--- Recorded information ---
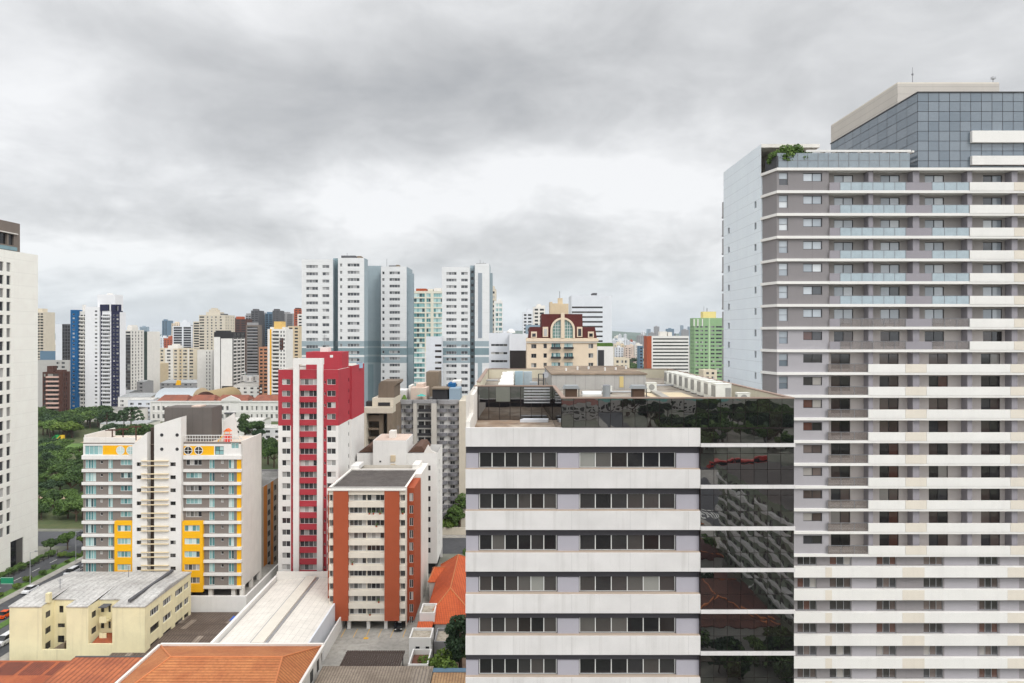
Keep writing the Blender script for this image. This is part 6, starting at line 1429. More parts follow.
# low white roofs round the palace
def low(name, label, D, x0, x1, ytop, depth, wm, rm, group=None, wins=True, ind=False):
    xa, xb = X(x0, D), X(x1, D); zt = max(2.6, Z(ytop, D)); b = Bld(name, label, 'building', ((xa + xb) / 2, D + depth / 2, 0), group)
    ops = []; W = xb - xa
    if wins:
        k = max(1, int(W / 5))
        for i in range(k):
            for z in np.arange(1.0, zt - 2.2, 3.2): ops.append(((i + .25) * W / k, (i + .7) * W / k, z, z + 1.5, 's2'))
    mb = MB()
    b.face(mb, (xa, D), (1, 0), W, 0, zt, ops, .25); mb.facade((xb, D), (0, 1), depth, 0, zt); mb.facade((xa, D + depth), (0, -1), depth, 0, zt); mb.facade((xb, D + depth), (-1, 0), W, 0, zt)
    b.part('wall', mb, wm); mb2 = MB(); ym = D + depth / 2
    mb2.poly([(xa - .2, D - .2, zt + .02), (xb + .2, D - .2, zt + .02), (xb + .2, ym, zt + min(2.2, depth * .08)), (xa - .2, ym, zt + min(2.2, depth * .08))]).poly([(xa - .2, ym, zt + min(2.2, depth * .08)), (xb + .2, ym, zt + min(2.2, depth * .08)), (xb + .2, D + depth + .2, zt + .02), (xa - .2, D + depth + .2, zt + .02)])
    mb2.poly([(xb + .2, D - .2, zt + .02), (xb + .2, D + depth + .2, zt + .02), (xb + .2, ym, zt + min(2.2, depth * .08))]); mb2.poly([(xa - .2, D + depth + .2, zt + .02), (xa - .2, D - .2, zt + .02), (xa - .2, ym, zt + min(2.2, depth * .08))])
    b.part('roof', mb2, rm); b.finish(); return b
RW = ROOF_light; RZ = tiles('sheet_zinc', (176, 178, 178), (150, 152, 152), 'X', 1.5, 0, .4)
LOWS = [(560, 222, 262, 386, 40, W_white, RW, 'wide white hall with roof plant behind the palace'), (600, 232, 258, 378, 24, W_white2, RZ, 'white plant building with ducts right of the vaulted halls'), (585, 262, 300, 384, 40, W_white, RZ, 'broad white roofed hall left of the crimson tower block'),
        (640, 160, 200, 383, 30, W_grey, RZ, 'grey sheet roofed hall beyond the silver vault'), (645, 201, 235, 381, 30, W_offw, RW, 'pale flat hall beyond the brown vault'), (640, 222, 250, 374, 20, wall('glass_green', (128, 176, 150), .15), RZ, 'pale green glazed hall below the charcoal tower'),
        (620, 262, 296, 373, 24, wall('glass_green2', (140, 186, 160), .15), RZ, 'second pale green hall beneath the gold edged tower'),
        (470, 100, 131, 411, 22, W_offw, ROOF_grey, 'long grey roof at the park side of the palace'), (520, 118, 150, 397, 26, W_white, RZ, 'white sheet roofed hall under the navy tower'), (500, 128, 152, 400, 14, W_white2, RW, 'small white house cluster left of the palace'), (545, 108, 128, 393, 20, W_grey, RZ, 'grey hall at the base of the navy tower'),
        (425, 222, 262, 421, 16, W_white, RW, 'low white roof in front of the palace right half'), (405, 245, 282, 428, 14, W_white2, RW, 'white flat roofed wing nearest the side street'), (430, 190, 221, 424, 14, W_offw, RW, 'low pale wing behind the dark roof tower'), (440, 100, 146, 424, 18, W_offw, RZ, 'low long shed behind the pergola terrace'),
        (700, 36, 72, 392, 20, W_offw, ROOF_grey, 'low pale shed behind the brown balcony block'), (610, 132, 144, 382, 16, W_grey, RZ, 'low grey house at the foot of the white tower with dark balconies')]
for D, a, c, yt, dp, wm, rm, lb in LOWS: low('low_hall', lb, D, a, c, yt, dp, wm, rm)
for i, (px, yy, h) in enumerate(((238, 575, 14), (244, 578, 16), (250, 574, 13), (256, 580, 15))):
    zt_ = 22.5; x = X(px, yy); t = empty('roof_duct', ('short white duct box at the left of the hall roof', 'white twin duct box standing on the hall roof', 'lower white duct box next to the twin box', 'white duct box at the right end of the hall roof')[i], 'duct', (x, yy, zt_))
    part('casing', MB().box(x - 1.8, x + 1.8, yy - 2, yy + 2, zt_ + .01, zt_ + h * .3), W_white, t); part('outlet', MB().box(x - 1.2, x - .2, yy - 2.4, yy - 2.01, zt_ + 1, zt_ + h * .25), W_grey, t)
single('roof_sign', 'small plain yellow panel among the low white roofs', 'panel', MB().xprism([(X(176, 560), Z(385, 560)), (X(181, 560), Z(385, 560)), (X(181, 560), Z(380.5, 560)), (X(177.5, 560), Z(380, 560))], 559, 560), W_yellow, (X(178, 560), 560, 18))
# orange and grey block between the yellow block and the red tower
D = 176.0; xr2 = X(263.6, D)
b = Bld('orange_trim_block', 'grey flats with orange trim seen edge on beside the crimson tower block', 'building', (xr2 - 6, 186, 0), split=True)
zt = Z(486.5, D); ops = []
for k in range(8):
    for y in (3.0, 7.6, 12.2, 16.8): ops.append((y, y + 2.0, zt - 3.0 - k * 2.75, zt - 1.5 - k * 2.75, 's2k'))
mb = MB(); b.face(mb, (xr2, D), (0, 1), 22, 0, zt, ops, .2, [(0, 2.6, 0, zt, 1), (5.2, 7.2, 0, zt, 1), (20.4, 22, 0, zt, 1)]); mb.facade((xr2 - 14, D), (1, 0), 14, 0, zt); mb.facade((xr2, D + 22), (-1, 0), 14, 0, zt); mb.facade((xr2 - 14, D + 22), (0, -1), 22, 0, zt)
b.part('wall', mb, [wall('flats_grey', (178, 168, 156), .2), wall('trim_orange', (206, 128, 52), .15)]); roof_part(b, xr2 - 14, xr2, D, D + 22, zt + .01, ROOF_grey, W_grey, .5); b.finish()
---
--- Recorded information ---
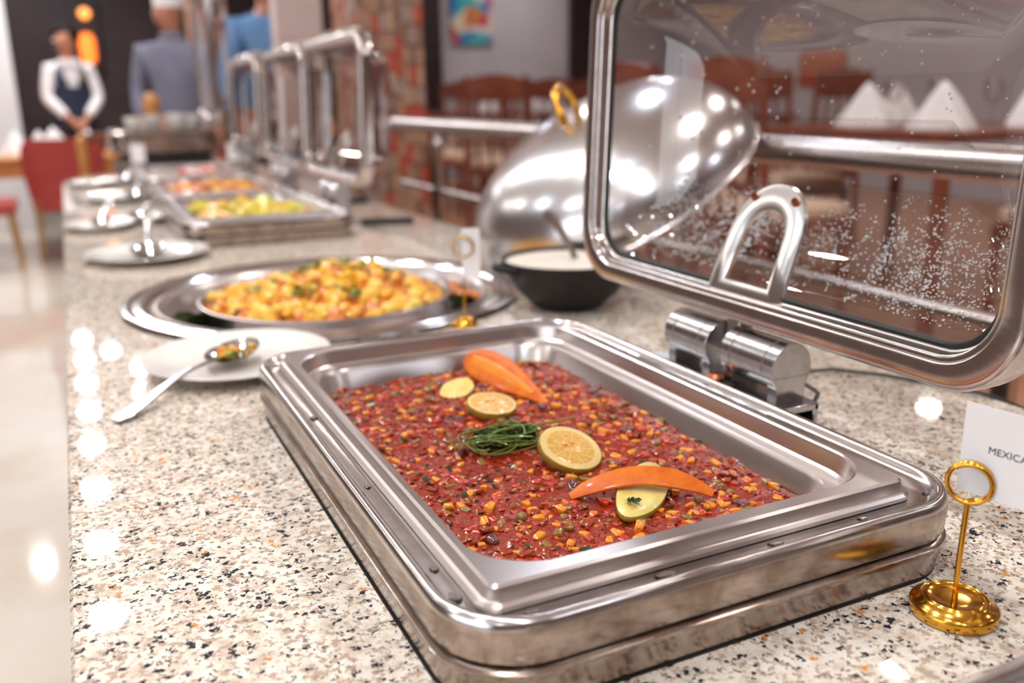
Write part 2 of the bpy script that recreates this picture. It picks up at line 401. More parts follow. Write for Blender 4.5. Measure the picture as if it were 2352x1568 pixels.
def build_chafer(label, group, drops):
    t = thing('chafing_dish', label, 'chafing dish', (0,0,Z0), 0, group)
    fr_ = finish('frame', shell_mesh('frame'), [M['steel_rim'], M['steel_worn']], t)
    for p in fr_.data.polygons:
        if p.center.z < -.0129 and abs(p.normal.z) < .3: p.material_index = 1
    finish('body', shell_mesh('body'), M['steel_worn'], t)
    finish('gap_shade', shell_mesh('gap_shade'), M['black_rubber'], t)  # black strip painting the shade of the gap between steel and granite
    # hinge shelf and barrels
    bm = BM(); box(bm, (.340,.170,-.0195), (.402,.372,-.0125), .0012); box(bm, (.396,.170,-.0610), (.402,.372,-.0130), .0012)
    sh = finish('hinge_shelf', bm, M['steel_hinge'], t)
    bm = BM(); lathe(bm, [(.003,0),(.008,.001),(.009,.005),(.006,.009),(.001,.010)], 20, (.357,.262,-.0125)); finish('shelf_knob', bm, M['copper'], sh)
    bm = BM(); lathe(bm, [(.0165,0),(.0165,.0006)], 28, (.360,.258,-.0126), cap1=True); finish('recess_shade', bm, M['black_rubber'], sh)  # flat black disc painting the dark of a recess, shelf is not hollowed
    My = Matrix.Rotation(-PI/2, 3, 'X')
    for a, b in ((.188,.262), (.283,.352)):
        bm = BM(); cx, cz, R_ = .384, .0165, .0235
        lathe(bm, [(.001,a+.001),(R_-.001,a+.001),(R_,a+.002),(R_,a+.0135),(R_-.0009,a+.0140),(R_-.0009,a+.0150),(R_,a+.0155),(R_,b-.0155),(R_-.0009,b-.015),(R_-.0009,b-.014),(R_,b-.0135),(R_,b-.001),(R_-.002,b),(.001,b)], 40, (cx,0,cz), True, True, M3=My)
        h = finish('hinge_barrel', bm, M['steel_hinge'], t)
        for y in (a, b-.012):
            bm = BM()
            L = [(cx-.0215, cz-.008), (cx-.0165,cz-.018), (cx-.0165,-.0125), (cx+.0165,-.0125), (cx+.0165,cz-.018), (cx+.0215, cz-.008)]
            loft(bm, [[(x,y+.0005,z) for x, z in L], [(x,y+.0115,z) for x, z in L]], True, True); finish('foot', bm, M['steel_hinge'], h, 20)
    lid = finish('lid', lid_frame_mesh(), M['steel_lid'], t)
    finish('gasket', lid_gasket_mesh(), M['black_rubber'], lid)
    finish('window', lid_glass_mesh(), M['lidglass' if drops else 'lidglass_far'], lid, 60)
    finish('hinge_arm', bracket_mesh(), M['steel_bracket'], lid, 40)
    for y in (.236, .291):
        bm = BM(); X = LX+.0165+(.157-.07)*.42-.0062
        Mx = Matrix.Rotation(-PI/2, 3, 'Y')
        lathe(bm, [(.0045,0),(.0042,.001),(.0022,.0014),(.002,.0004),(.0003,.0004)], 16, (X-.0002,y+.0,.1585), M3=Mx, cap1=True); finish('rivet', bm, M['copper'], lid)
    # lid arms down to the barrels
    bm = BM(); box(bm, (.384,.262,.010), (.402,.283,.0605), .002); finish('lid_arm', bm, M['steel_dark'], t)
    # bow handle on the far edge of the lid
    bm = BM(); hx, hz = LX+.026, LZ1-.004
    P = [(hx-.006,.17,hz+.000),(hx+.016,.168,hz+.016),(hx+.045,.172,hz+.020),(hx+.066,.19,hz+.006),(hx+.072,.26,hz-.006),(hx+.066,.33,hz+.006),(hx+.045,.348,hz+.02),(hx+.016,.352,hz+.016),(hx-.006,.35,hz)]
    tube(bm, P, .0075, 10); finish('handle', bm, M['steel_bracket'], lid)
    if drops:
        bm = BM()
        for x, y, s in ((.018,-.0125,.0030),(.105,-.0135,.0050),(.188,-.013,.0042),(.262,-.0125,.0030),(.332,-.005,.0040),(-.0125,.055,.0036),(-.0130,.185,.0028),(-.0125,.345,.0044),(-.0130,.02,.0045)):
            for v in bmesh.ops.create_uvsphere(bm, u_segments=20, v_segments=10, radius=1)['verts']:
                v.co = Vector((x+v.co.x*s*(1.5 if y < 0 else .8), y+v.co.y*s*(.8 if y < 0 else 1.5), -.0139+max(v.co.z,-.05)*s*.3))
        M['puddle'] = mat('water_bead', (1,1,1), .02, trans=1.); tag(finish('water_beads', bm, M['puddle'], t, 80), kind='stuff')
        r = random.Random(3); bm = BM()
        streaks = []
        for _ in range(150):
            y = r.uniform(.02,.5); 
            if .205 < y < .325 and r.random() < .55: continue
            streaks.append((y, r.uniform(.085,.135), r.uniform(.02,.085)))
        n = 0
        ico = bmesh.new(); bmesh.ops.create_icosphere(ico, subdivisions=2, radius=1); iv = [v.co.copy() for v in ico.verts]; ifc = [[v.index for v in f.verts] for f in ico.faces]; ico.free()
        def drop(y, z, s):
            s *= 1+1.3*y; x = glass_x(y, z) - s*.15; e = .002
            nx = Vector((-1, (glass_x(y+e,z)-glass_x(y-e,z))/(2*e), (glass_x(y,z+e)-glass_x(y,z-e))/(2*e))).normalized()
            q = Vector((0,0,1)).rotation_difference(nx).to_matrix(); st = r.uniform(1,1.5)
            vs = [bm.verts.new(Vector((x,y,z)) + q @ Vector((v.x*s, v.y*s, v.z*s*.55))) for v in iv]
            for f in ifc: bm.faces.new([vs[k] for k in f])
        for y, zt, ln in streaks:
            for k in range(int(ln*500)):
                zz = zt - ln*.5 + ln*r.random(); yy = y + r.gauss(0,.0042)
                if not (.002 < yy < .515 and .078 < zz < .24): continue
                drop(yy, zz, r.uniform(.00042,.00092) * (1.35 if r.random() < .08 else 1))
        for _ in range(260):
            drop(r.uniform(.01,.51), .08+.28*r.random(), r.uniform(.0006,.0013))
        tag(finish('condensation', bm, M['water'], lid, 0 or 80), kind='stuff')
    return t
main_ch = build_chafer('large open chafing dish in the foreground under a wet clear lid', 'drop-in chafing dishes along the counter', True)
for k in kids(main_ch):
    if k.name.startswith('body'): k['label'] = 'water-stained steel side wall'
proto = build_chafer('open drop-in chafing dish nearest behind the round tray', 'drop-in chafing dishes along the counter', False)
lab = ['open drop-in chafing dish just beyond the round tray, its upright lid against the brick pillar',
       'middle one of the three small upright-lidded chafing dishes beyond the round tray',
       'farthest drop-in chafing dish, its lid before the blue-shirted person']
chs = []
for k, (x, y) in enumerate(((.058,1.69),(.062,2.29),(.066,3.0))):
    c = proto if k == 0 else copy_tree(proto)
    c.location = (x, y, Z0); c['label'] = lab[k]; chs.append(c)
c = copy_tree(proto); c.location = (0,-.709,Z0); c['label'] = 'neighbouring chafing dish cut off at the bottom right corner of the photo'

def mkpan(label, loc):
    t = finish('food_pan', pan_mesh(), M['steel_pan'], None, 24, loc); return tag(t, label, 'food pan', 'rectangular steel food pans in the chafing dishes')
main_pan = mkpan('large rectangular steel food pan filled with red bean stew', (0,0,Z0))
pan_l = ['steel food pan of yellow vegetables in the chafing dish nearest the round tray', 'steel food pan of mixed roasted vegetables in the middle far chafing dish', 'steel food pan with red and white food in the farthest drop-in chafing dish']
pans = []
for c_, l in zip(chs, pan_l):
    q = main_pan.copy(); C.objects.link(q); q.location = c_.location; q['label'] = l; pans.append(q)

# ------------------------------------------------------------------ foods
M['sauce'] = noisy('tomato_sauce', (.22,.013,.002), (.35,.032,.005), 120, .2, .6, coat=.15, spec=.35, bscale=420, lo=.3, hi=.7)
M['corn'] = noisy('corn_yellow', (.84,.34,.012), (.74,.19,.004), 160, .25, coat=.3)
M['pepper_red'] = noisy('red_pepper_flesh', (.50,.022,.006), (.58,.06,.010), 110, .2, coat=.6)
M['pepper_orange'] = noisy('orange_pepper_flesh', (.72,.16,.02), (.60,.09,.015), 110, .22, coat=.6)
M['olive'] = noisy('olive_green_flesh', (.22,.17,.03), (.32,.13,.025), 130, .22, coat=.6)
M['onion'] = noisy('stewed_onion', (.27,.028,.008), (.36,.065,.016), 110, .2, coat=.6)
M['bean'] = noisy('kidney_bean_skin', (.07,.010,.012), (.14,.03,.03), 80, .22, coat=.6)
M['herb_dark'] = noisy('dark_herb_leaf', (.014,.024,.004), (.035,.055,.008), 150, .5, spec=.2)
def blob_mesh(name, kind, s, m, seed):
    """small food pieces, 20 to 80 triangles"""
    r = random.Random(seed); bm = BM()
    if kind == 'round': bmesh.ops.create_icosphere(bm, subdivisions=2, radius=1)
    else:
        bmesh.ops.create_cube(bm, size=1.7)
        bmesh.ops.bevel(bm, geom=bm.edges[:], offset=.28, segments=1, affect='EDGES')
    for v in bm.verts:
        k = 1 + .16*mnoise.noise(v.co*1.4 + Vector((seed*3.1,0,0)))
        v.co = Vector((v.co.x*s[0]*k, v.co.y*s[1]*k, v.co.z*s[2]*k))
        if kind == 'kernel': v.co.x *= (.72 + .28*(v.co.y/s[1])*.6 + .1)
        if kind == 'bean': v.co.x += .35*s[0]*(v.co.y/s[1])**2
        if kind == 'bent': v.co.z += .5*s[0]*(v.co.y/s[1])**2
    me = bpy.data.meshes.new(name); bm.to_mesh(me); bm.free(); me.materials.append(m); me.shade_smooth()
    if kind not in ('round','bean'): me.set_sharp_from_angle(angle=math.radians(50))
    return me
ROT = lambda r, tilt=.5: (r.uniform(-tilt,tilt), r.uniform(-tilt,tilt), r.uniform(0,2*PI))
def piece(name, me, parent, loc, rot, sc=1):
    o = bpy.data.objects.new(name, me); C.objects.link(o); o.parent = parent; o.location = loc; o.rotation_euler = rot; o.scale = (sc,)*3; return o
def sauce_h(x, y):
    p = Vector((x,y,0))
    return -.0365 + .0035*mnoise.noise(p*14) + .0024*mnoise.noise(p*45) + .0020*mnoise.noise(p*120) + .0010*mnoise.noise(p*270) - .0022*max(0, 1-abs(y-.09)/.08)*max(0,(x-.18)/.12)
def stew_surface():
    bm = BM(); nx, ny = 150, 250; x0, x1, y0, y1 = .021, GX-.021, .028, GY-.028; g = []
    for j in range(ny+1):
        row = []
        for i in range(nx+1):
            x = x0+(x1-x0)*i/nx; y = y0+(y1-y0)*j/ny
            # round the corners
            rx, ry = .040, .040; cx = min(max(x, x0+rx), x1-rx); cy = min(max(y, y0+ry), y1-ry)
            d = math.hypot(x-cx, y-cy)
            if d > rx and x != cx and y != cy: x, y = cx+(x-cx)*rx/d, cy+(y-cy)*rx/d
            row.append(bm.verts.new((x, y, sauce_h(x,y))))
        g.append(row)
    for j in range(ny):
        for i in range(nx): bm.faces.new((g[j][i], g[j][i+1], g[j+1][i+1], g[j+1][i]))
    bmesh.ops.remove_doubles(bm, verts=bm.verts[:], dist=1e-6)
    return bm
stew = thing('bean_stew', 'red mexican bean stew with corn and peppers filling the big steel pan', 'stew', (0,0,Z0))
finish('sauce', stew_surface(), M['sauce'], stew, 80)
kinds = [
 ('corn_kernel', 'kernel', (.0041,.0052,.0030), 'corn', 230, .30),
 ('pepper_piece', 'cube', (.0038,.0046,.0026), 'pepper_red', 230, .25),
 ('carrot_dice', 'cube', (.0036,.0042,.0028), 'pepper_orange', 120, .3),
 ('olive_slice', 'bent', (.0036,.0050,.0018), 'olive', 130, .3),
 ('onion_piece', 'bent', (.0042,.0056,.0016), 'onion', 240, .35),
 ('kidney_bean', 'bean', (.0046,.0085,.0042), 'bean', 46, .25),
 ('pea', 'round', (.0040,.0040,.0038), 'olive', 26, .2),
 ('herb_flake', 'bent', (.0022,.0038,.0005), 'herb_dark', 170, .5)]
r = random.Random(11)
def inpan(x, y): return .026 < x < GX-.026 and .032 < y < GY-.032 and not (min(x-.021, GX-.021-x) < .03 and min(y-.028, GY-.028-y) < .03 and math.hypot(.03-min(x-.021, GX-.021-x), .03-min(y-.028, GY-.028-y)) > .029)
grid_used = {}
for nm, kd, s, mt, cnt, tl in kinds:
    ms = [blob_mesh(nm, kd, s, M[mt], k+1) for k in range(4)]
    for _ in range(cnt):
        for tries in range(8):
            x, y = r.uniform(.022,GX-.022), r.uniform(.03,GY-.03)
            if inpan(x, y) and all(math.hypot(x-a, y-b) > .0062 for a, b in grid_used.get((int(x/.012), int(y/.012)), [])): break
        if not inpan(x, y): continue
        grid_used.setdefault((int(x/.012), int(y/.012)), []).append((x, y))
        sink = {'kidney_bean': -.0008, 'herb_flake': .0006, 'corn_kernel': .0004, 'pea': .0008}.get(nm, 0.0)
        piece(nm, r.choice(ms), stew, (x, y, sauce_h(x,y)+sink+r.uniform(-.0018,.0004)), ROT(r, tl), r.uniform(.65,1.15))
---
### Task requirements:
Gather, from the listing above, every line carrying the word "parts".

### Solution for this problem:
Keep writing the Blender script for this image. This is part 6, starting at line 1429. More parts follow.
Write part 2 of the bpy script that recreates this picture. It picks up at line 401. More parts follow. Write for Blender 4.5. Measure the picture as if it were 2352x1568 pixels.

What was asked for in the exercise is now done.